- _Instruction_
Copy out every line exactly, passing over the pictures.

[Begin]

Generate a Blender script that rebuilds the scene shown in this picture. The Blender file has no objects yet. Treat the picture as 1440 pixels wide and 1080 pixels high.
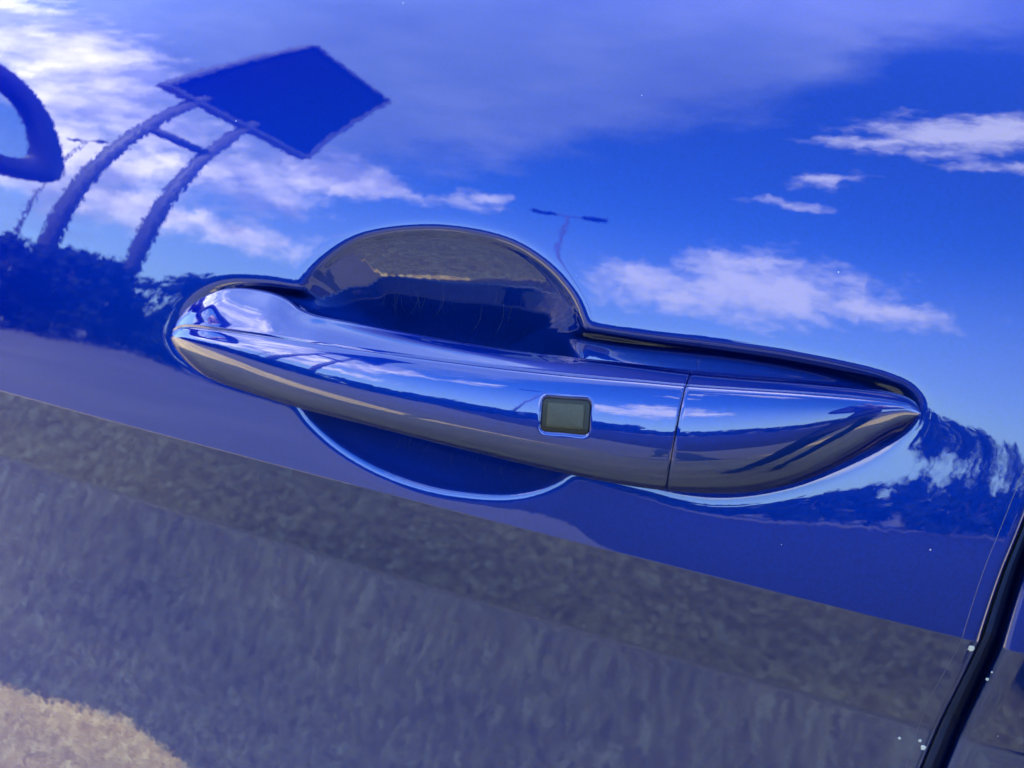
import bpy, math, random
import numpy as np
from mathutils import Vector, Matrix

random.seed(7); rng = np.random.default_rng(7)
scene = bpy.context.scene
R_ = math.radians
Z0 = 0.92                                   # height of the handle above the ground

# ------------------------------------------------------------------ camera
cam_d = bpy.data.cameras.new("camera"); cam_o = bpy.data.objects.new("camera", cam_d)
scene.collection.objects.link(cam_o); scene.camera = cam_o
cam_d.sensor_width = 36.0; cam_d.lens = 26.0
cam_d.clip_start = 0.01; cam_d.clip_end = 2000
YAW, PITCH, ROLL, DIST = R_(17), R_(8), R_(8.7), 0.245
_d = Vector((-math.sin(YAW)*math.cos(PITCH), math.cos(YAW)*math.cos(PITCH), -math.sin(PITCH)))
_r0 = Vector((math.cos(YAW), math.sin(YAW), 0)); _u0 = _r0.cross(_d)
_r = math.cos(ROLL)*_r0 + math.sin(ROLL)*_u0
_u = -math.sin(ROLL)*_r0 + math.cos(ROLL)*_u0
_m = Matrix((_r, _u, -_d)).transposed().to_4x4()
_m.translation = Vector((0, 0, Z0)) - _d*DIST
cam_o.matrix_world = _m
cam_d.dof.use_dof = True; cam_d.dof.focus_distance = DIST - 0.012; cam_d.dof.aperture_fstop = 14

# ------------------------------------------------------------------ light and exposure
SUN_EL, SUN_AZ = R_(39.3), R_(8)              # sun stands behind the car (+Y), a little to its rear (+X)
sun_dir = Vector((math.sin(SUN_AZ)*math.cos(SUN_EL), math.cos(SUN_AZ)*math.cos(SUN_EL), math.sin(SUN_EL)))
sl = bpy.data.lights.new("sun", 'SUN'); sl.energy = 4.4; sl.angle = R_(0.5); sl.color = (1, .97, .86)
so = bpy.data.objects.new("sun", sl); scene.collection.objects.link(so)
so.rotation_euler = sun_dir.to_track_quat('Z', 'Y').to_euler()
scene.view_settings.view_transform = 'Standard'; scene.view_settings.look = 'None'
scene.view_settings.exposure = 3.0; scene.view_settings.gamma = 1
scene.view_settings.use_curve_mapping = False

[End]

- _The response_
Generate a Blender script that rebuilds the scene shown in this picture. The Blender file has no objects yet. Treat the picture as 1440 pixels wide and 1080 pixels high.
import bpy, math, random
import numpy as np
from mathutils import Vector, Matrix

random.seed(7); rng = np.random.default_rng(7)
scene = bpy.context.scene
R_ = math.radians
Z0 = 0.92                                   # height of the handle above the ground

# ------------------------------------------------------------------ camera
cam_d = bpy.data.cameras.new("camera"); cam_o = bpy.data.objects.new("camera", cam_d)
scene.collection.objects.link(cam_o); scene.camera = cam_o
cam_d.sensor_width = 36.0; cam_d.lens = 26.0
cam_d.clip_start = 0.01; cam_d.clip_end = 2000
YAW, PITCH, ROLL, DIST = R_(17), R_(8), R_(8.7), 0.245
_d = Vector((-math.sin(YAW)*math.cos(PITCH), math.cos(YAW)*math.cos(PITCH), -math.sin(PITCH)))
_r0 = Vector((math.cos(YAW), math.sin(YAW), 0)); _u0 = _r0.cross(_d)
_r = math.cos(ROLL)*_r0 + math.sin(ROLL)*_u0
_u = -math.sin(ROLL)*_r0 + math.cos(ROLL)*_u0
_m = Matrix((_r, _u, -_d)).transposed().to_4x4()
_m.translation = Vector((0, 0, Z0)) - _d*DIST
cam_o.matrix_world = _m
cam_d.dof.use_dof = True; cam_d.dof.focus_distance = DIST - 0.012; cam_d.dof.aperture_fstop = 14

# ------------------------------------------------------------------ light and exposure
SUN_EL, SUN_AZ = R_(39.3), R_(8)              # sun stands behind the car (+Y), a little to its rear (+X)
sun_dir = Vector((math.sin(SUN_AZ)*math.cos(SUN_EL), math.cos(SUN_AZ)*math.cos(SUN_EL), math.sin(SUN_EL)))
sl = bpy.data.lights.new("sun", 'SUN'); sl.energy = 4.4; sl.angle = R_(0.5); sl.color = (1, .97, .86)
so = bpy.data.objects.new("sun", sl); scene.collection.objects.link(so)
so.rotation_euler = sun_dir.to_track_quat('Z', 'Y').to_euler()
scene.view_settings.view_transform = 'Standard'; scene.view_settings.look = 'None'
scene.view_settings.exposure = 3.0; scene.view_settings.gamma = 1
scene.view_settings.use_curve_mapping = False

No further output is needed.